Federal prosecutors will seek the death penalty against the man charged in the deadly 2013 shooting at Los Angeles International Airport, according to court documents filed Friday.

Paul Anthony Ciancia, 24, was charged with 11 federal counts in connection with the Nov. 1, 2013, attack that killed one Transportation Security Administration officer and wounded three other people. Authorities allege Ciancia walked into the airport's busy Terminal 3 and opened fire with a semiautomatic rifle.
The decision is obviously correct, and this is one of the few homicides that really should be prosecuted as a federal offense.  The homicide victim was a federal officer targeted specifically because of his federal duties, as are two of the wounded victims.

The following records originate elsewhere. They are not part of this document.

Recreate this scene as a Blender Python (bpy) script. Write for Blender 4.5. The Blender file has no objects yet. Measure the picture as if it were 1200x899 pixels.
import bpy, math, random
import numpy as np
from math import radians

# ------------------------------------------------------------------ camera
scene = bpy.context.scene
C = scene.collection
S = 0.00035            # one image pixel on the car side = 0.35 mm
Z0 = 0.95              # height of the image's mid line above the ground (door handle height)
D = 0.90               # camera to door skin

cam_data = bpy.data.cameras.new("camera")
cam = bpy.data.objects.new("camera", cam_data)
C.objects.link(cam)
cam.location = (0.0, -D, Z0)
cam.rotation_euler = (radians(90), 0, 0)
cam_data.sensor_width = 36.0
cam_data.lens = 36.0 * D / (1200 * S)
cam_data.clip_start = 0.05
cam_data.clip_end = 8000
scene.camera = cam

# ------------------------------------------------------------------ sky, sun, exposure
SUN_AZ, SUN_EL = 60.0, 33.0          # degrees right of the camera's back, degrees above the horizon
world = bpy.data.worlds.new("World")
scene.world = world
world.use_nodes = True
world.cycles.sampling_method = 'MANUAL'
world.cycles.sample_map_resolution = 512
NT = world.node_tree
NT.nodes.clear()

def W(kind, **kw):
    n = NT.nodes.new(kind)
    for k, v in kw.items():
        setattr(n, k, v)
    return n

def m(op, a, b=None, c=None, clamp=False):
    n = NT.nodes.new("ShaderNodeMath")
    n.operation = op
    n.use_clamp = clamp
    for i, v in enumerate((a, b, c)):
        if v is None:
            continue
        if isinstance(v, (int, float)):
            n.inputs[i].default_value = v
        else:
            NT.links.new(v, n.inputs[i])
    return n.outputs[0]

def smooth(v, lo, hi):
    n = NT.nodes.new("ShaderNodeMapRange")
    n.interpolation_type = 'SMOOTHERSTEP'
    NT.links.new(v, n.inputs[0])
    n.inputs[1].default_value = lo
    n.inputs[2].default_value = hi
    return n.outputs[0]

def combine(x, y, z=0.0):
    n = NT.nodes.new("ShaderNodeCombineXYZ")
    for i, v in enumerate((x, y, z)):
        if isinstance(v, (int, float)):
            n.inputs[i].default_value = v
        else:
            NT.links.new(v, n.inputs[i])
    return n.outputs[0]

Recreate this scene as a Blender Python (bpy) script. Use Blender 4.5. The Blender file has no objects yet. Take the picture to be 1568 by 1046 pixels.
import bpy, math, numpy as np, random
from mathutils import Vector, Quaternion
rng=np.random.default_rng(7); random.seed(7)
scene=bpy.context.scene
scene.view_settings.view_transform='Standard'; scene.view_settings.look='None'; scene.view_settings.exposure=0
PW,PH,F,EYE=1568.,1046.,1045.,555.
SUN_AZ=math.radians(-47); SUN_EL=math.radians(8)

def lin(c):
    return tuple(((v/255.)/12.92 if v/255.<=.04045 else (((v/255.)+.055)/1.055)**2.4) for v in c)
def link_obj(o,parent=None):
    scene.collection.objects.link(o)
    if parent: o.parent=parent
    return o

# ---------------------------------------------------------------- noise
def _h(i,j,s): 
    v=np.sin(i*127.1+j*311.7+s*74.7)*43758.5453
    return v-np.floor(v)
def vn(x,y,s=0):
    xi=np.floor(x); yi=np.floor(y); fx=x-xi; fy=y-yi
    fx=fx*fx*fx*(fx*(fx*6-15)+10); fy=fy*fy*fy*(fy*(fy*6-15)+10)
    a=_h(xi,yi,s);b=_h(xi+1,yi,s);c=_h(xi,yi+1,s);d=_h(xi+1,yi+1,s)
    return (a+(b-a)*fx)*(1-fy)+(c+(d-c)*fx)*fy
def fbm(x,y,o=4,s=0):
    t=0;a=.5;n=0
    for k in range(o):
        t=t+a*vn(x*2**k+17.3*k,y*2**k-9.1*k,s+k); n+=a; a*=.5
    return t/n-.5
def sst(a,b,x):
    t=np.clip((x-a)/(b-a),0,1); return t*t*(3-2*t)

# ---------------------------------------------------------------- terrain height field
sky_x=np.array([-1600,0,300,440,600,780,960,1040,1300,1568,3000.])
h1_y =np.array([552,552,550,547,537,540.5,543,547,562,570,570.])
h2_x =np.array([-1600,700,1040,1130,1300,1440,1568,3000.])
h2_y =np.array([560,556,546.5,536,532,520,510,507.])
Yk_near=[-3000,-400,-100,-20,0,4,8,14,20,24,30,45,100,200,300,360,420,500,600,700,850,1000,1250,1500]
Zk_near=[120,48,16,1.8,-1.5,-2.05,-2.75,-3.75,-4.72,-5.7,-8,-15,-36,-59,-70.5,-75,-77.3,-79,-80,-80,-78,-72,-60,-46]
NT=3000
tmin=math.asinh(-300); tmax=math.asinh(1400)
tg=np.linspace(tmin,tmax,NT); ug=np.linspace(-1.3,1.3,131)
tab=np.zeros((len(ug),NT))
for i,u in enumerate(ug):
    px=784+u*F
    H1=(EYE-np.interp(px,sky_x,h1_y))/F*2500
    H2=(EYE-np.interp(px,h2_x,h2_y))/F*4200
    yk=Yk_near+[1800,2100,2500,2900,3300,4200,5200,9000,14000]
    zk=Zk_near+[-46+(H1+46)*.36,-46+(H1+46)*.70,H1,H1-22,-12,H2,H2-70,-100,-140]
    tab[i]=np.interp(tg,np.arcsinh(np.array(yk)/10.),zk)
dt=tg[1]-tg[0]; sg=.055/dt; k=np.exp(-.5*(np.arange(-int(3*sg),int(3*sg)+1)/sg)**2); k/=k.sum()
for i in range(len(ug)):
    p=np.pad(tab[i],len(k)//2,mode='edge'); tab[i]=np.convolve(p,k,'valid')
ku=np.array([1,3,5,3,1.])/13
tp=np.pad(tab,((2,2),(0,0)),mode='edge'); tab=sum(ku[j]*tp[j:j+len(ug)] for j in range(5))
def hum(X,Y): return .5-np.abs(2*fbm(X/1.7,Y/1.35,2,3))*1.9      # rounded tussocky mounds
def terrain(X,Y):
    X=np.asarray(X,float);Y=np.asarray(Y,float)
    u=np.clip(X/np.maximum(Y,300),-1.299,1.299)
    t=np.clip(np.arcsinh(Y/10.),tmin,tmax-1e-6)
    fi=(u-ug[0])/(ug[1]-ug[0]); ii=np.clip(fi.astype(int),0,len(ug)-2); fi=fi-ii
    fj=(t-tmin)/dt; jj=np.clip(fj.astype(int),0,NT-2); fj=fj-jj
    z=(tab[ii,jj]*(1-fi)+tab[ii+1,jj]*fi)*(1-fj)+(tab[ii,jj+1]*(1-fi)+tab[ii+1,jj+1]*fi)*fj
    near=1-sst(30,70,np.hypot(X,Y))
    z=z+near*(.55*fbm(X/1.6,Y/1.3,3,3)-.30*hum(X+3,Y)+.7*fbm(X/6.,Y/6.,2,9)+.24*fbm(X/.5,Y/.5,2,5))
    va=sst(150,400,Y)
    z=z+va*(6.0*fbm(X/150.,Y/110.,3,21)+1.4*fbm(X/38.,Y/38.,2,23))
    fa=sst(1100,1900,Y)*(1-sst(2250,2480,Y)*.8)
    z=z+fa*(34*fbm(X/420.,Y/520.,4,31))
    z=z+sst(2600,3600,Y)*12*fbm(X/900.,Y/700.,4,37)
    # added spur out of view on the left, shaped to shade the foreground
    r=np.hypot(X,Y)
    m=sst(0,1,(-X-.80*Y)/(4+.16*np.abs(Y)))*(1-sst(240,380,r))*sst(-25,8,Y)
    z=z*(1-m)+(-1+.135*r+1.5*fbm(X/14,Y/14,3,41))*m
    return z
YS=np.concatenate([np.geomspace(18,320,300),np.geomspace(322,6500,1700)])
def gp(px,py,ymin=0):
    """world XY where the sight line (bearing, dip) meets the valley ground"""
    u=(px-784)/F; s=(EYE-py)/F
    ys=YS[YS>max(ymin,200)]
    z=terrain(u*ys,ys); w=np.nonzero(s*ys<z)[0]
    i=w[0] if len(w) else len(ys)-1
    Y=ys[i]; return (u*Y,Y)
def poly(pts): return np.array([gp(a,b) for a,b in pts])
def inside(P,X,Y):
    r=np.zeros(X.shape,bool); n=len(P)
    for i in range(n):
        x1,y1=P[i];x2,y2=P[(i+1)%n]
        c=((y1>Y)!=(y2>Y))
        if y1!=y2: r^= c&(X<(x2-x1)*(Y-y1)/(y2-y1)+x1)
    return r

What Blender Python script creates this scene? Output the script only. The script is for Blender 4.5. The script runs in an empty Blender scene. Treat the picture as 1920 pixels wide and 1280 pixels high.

The current Administration has been reasonable in seeking the death penalty in federal cases where it is warranted, but it is derelict in carrying it out. 
Federal cases should go faster than state cases of similar complexity, although on the whole they do tend to be more complex.  State cases have collateral review in both state and federal courts, while federal cases have only federal review.  Congress passed a strict limit on successive collateral reviews in the Antiterrorism and Effective Death Penalty Act of 1996.  The requirement that these cases "shall be given priority by the district court and by the court of appeals over all noncapital matters" (28 U.S.C. § 2266(a)) applies to federal cases automatically, whereas states must go through a certification procedure (presently stalled, but that's another story).

So what's the problem?  The § 2266(a) requirement is routinely ignored by courts, and USDoJ has done nothing, to my knowledge, to implement it.  There is a lawsuit against the federal government on lethal injection procedures.  The Department said it was suspending executions to fix its protocol in light of the sodium thiopental shortage, Josh Gerstein reported in Politico three and half years ago.  Apparently nothing has happened since.

It's not hard to establish a new protocol with pentobarbital.  The states have lots of experience with it.  Surely the federal government could obtain that drug if it really wanted to.

Seems like a good topic for a congressional hearing in the new Congress.

4 Comments

You never want to underestimate the cynicism and deceptiveness of this administration. The present DOJ is just fine with the death penalty -- as long as no one actually gets executed.

When was the last federal execution?

Louis Jones was sentenced to death for kidnapping within special maritime/territorial jurisdiction resulting in death. He was executed by lethal injection at USP Terre Haute, IN on March 18th, 2003.

It appears that the Federal DP is about as functional as California's DP.